Repeat only the lines from the line containing "were 1600x1120 pixels." through the line containing "ac(FA, 20.17, 30.6, 'white", both included, exactly as they stand.

start

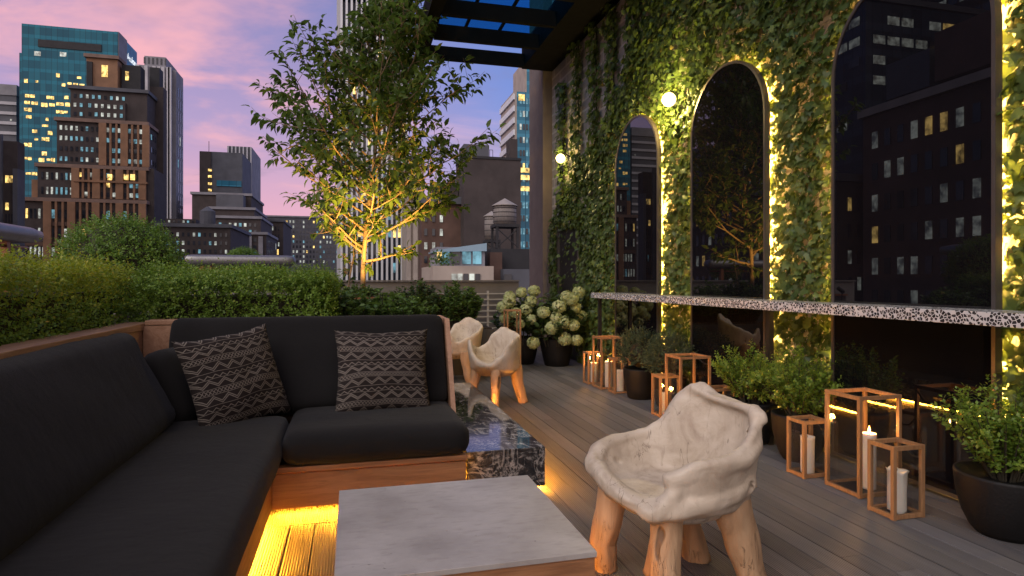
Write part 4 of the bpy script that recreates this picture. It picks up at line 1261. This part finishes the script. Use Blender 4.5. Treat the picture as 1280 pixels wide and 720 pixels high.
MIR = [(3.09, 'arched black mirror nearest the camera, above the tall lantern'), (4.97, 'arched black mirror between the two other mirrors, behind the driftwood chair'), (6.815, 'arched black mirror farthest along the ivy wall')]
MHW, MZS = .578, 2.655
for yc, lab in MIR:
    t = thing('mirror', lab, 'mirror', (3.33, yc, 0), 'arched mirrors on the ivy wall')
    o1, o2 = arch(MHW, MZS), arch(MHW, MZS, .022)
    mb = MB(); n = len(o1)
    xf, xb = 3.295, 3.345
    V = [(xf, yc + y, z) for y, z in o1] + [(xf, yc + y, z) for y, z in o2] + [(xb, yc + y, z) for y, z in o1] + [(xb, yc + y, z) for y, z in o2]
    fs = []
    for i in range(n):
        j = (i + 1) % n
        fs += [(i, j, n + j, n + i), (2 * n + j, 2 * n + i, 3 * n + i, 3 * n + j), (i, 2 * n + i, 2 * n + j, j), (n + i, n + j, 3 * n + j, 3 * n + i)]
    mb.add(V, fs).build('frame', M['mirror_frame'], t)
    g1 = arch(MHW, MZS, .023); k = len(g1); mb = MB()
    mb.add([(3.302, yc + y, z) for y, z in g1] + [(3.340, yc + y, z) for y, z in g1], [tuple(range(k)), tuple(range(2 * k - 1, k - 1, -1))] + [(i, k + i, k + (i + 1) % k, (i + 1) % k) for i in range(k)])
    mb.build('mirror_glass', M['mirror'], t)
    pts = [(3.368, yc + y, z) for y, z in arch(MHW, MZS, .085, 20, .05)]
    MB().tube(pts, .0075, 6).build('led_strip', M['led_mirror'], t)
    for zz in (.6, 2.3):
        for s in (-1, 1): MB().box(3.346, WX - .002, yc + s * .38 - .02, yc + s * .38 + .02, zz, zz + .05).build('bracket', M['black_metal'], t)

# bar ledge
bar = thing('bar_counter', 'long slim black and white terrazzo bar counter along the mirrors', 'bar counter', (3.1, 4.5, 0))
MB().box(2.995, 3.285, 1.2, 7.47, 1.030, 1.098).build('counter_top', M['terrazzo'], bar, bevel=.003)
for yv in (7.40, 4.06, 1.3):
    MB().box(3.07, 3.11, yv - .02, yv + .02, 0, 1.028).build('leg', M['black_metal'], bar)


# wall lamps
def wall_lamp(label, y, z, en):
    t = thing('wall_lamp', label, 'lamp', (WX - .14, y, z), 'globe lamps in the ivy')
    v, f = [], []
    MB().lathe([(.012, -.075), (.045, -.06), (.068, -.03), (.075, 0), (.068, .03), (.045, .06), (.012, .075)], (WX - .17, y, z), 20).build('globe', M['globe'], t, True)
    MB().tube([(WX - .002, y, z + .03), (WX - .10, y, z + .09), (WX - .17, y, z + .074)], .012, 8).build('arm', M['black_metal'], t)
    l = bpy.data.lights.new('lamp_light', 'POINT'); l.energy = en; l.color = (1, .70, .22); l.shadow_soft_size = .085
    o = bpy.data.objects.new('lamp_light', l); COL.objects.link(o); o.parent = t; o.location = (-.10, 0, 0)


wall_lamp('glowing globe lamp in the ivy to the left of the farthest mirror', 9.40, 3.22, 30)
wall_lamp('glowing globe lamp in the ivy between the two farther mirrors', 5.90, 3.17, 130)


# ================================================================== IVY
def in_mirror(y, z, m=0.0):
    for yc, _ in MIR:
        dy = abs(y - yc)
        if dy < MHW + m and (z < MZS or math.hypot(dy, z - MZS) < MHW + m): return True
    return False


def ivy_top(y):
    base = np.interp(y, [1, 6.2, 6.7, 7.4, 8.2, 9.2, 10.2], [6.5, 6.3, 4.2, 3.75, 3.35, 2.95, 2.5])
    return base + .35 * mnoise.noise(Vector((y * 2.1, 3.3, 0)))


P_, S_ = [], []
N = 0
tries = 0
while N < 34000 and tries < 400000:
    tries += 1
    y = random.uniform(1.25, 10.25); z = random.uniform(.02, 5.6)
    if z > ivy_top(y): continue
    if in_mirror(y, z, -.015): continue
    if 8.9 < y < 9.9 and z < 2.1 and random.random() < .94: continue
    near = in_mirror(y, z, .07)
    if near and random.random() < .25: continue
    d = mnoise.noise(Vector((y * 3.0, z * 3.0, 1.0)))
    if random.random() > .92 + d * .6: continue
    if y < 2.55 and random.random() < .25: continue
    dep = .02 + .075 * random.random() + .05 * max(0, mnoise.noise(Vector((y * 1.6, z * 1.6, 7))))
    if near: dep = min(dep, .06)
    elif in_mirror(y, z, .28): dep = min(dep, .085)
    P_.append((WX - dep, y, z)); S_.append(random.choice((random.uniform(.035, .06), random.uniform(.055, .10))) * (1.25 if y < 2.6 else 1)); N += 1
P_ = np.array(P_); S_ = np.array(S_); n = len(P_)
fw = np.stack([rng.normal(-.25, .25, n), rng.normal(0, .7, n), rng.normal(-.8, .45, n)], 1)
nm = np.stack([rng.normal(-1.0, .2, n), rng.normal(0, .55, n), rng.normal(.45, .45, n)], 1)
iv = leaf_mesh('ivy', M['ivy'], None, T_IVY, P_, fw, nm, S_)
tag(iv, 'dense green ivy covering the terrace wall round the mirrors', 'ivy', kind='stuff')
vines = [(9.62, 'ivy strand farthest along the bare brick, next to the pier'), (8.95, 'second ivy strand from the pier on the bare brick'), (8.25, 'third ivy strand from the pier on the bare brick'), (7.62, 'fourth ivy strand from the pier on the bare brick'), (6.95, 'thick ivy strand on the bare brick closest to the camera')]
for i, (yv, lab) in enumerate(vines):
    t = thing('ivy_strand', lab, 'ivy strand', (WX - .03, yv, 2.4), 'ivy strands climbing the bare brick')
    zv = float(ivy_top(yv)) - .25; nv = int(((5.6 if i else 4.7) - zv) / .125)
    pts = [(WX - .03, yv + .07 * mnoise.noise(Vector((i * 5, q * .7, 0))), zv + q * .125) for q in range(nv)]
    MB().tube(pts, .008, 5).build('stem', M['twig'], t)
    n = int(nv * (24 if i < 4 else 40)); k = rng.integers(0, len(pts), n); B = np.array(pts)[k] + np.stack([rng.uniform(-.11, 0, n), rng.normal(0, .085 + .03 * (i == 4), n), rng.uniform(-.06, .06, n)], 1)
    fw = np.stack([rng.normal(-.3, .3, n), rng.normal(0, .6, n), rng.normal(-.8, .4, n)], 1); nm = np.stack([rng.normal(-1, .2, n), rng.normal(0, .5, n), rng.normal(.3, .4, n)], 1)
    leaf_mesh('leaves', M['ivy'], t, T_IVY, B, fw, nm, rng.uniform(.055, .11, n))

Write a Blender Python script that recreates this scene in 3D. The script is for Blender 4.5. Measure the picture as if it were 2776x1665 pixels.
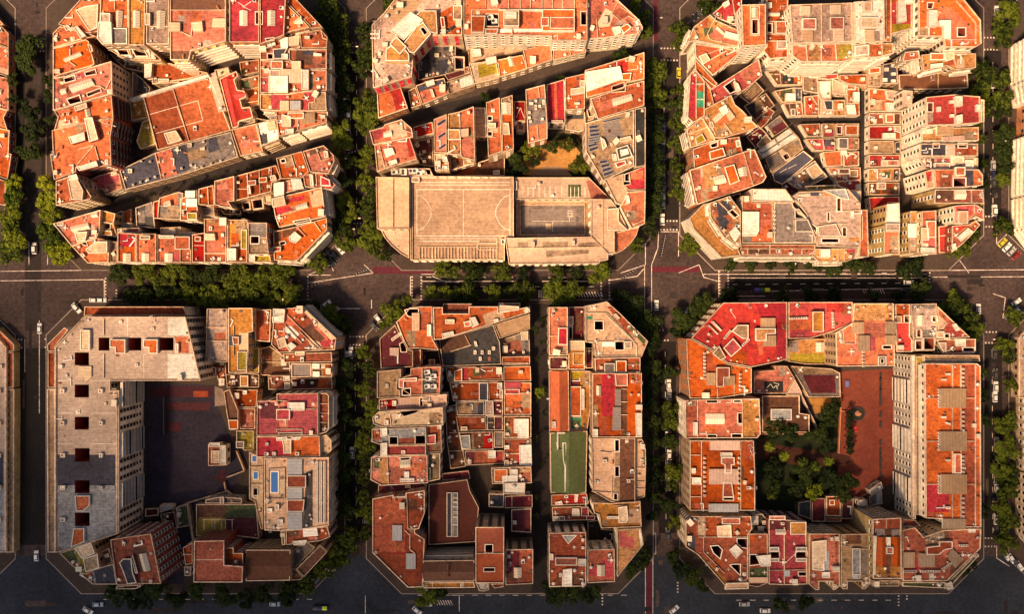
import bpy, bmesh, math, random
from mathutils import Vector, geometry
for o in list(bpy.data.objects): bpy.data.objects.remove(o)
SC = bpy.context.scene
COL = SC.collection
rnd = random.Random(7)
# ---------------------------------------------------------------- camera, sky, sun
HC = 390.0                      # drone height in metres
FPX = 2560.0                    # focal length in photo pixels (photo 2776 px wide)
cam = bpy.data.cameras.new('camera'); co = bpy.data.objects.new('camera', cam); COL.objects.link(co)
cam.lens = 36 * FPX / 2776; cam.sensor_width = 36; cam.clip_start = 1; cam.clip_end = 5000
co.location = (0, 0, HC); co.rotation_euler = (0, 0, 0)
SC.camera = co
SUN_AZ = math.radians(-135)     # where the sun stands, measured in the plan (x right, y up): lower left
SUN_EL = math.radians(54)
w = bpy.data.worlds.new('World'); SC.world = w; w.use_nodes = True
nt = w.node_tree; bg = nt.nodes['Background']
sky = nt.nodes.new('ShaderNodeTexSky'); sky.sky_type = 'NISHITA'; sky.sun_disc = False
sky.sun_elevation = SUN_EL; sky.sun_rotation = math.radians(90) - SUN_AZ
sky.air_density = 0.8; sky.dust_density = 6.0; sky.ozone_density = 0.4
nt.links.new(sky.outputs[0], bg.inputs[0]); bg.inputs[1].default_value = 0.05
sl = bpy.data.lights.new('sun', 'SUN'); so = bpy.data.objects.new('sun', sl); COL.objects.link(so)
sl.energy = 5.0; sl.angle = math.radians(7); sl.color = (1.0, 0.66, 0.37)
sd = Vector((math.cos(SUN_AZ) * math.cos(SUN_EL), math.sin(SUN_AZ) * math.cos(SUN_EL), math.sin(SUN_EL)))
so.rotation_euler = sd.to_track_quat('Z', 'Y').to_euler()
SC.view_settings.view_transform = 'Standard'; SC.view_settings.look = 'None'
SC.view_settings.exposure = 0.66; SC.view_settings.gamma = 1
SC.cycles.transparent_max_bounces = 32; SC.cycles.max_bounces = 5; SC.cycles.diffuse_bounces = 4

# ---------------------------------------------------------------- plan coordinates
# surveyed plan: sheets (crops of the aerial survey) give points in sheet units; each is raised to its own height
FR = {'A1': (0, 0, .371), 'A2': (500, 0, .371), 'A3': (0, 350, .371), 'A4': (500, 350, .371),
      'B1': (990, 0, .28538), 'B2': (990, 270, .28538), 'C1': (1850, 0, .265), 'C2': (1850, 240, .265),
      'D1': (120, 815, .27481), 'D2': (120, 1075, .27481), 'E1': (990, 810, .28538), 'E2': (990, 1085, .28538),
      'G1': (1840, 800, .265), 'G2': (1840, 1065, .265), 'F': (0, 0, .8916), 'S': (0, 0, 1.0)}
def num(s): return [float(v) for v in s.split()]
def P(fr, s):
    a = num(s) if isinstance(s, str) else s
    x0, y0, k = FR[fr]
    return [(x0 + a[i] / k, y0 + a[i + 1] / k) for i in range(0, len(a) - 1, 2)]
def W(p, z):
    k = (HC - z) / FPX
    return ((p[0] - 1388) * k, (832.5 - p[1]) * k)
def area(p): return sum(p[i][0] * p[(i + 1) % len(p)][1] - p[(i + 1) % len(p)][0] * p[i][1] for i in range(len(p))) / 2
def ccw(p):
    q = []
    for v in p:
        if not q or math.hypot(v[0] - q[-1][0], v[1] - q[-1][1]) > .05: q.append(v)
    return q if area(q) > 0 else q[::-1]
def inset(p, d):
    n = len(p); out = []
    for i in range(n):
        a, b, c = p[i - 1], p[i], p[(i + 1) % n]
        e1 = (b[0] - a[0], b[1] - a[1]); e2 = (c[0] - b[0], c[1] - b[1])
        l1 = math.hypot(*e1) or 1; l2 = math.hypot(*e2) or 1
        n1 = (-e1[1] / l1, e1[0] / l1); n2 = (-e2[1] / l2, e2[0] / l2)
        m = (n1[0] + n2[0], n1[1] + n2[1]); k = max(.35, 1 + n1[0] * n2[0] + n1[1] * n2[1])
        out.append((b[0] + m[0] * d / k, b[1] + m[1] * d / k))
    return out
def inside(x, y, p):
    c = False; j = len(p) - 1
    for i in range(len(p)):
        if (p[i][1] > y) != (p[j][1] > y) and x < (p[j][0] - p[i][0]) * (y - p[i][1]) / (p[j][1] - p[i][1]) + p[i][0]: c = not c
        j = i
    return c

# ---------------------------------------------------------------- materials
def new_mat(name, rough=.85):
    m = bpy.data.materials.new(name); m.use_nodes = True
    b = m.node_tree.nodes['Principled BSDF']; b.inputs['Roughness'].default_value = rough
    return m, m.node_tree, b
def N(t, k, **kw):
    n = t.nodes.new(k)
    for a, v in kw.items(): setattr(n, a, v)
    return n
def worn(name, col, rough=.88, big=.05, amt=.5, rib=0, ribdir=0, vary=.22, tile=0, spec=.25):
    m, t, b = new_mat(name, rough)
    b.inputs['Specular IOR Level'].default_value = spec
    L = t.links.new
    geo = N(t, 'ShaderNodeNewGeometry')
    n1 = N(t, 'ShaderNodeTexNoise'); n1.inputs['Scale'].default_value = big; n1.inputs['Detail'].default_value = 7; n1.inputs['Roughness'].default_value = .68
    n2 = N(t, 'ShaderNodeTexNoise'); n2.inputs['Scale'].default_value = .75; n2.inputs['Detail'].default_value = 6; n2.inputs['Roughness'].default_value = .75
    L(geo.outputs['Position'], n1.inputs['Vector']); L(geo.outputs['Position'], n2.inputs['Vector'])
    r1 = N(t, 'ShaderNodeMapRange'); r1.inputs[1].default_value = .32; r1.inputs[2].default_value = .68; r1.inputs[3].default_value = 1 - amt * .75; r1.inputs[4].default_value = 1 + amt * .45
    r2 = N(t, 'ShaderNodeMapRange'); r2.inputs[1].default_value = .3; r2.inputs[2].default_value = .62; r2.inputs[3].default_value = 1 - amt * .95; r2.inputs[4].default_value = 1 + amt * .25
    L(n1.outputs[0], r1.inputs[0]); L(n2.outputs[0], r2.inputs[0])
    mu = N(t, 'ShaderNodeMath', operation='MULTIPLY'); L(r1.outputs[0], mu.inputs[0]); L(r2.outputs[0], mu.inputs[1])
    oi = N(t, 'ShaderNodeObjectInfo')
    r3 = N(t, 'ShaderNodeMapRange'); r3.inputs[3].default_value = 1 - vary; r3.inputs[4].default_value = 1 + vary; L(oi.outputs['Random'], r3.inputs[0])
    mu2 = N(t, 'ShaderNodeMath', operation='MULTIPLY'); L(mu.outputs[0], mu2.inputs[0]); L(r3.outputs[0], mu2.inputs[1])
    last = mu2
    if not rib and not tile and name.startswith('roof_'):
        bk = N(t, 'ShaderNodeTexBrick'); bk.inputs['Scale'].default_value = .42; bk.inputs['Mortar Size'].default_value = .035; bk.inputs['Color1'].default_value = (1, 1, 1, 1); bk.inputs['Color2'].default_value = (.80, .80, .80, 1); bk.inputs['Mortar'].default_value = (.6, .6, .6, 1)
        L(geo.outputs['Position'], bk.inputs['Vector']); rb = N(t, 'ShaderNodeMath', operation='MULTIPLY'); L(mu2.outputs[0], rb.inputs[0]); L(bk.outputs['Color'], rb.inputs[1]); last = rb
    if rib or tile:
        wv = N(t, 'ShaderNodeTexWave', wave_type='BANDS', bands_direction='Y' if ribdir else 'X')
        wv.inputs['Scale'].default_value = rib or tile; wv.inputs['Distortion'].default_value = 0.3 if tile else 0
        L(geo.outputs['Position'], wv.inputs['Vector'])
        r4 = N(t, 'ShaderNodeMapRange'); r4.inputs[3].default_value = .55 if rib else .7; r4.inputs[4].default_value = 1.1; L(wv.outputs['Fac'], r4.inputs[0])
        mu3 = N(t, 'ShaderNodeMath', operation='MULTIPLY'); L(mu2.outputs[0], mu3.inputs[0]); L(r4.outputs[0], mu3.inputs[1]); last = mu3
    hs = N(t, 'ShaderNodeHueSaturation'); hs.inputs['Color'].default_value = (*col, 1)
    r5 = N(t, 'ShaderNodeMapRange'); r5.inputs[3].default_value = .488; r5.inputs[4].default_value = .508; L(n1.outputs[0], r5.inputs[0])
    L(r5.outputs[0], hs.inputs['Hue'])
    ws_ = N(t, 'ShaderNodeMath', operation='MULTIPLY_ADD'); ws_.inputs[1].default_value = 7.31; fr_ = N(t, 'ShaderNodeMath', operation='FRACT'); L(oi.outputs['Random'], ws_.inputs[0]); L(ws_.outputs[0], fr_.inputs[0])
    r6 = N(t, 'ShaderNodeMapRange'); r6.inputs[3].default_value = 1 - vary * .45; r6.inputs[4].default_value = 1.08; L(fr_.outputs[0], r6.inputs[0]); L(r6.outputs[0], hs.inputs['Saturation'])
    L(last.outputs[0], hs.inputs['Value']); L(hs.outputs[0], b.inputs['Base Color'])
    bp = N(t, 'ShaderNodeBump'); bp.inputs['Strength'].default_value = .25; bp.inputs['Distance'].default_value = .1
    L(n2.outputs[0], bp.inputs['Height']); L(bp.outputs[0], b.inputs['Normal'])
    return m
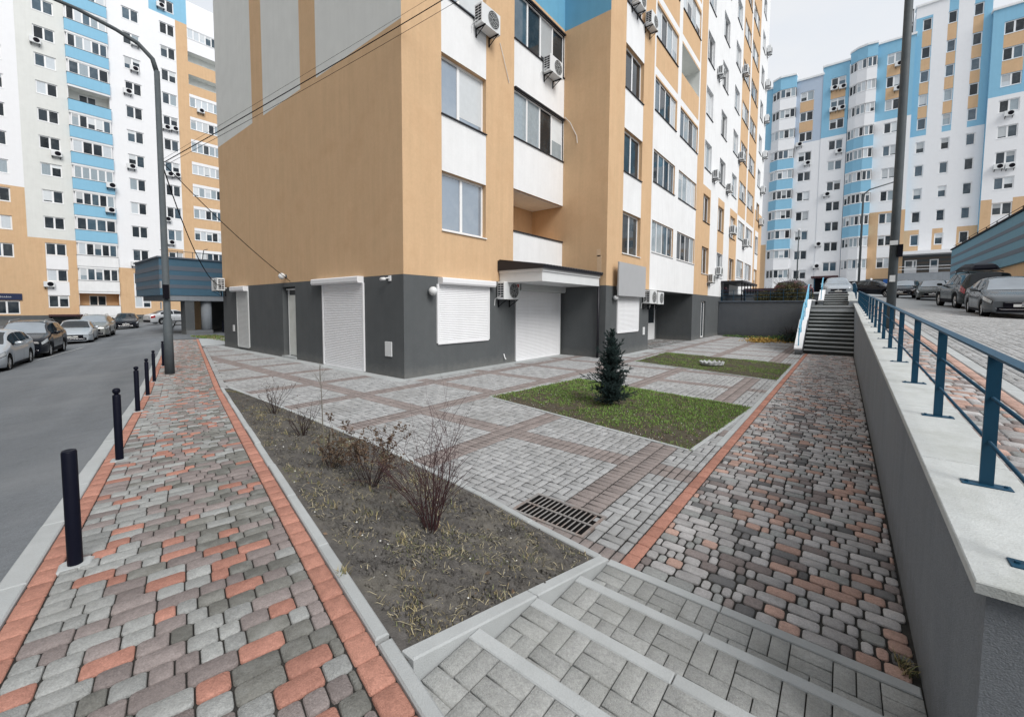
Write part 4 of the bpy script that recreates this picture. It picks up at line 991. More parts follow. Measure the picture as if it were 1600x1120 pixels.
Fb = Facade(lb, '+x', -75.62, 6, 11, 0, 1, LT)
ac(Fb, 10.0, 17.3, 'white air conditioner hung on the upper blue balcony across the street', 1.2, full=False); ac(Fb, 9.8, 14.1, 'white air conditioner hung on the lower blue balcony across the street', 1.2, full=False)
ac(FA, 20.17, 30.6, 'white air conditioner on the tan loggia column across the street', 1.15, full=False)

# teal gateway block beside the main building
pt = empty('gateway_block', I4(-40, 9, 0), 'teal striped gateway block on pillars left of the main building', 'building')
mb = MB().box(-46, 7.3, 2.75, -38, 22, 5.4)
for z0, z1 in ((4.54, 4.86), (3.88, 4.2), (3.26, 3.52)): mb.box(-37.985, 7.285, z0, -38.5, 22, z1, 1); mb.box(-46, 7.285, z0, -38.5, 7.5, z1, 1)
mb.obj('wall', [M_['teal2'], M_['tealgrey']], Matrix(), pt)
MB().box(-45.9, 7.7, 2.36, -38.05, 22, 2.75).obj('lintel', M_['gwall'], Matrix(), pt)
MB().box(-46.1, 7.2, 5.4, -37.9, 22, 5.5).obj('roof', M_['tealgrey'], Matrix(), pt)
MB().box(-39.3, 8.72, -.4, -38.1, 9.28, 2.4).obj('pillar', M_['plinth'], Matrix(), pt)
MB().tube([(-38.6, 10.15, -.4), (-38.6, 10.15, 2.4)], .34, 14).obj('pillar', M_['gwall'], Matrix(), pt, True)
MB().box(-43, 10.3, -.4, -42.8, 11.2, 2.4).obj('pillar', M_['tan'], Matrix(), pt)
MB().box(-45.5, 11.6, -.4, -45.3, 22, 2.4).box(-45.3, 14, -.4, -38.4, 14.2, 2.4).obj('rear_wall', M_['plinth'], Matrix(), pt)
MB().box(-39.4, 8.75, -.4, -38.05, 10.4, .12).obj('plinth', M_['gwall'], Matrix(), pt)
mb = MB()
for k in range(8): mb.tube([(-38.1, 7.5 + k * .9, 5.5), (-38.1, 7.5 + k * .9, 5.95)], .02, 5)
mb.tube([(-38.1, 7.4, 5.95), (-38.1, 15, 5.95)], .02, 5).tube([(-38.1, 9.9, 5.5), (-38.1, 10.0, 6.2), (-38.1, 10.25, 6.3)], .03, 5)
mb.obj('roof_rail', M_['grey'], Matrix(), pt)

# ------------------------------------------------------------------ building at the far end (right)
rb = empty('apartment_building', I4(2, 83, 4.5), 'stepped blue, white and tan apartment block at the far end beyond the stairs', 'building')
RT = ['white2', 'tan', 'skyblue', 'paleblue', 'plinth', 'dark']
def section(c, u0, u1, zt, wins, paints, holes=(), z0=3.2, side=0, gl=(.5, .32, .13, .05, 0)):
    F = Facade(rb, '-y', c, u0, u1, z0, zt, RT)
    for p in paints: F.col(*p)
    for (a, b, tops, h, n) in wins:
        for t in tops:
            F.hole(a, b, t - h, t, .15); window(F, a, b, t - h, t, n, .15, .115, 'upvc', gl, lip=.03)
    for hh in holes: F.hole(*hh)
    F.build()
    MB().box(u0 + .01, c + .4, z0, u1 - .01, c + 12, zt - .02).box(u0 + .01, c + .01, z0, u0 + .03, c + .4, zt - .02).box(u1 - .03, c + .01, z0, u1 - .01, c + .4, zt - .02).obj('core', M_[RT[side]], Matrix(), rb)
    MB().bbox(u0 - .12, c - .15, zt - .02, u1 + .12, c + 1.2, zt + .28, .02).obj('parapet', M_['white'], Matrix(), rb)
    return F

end

» **Written response**
Write part 4 of the bpy script that recreates this picture. It picks up at line 991. More parts follow. Measure the picture as if it were 1600x1120 pixels.
Fb = Facade(lb, '+x', -75.62, 6, 11, 0, 1, LT)
ac(Fb, 10.0, 17.3, 'white air conditioner hung on the upper blue balcony across the street', 1.2, full=False); ac(Fb, 9.8, 14.1, 'white air conditioner hung on the lower blue balcony across the street', 1.2, full=False)
ac(FA, 20.17, 30.6, 'white air conditioner on the tan loggia column across the street', 1.15, full=False)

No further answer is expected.